MFA President and CEO, Bryan Corbett, issued the following statement regarding the SEC's finalization of the short position and short activity reporting rule and securities lending rule:
"Short selling benefits all investors by reducing bid-ask spreads, dampening volatility, and detecting waste, fraud, and abuse at companies. MFA appreciates the SEC's approach to publicly disclose short interest aggregated by issuer. This provides investors with decision-useful investment information and protects the ability of short sellers to do their essential work. However, MFA is disappointed that the final rule places burdensome and costly reporting requirements on investment managers instead of adjusting, consolidating, and leveraging data already collected."
"In adopting the final short sale disclosure rule, the SEC acknowledged the benefits of short selling and the value of short sellers maintaining anonymity to prevent short squeezes, retaliation, and disclosure of proprietary investment strategies. However, the final securities lending rule ignores the rationale for protecting individual short sellers and exposes confidential lending information on a loan-by-loan basis. As a result of the securities lending rule, investment advisers will face more risk when selling short, which will harm investors, market participants, and market efficiency."

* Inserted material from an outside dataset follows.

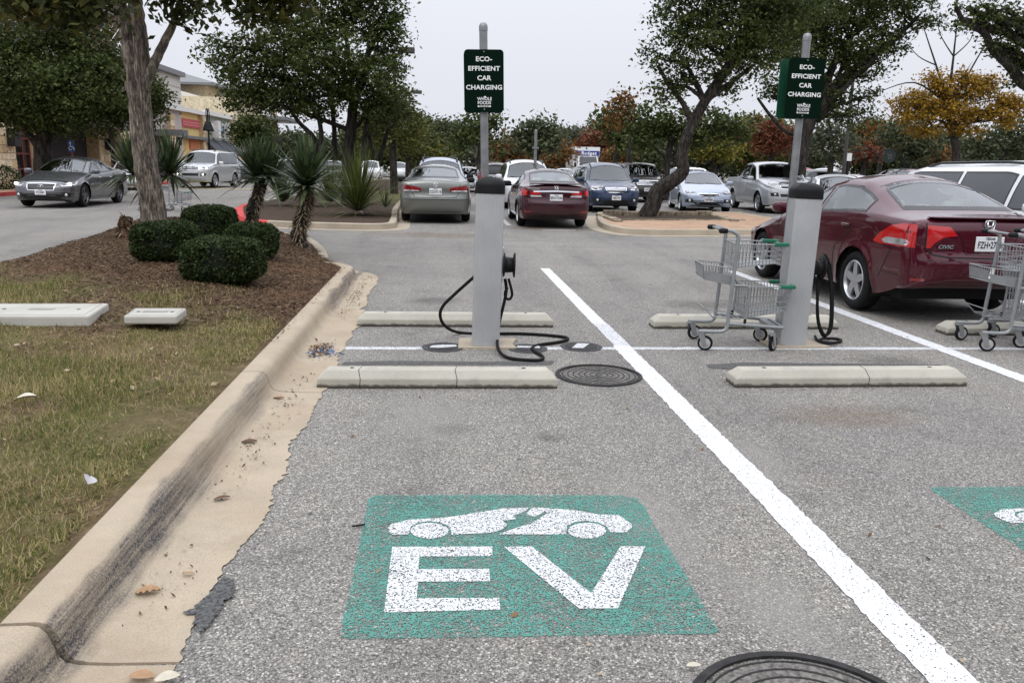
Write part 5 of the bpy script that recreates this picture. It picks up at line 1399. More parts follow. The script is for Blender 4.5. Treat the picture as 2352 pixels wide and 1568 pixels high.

Based in Washington, DC, New York, Brussels, and London, the MFA's mission is to advance the ability of alternative asset managers to raise capital, invest, and generate returns for their beneficiaries. MFA advocates on behalf of its membership and convenes stakeholders to address global regulatory, operational, and business issues. MFA has more than 170 member firms, including traditional hedge funds, credit funds, and crossover funds, that collectively manage nearly $3 trillion across a diverse group of investment strategies.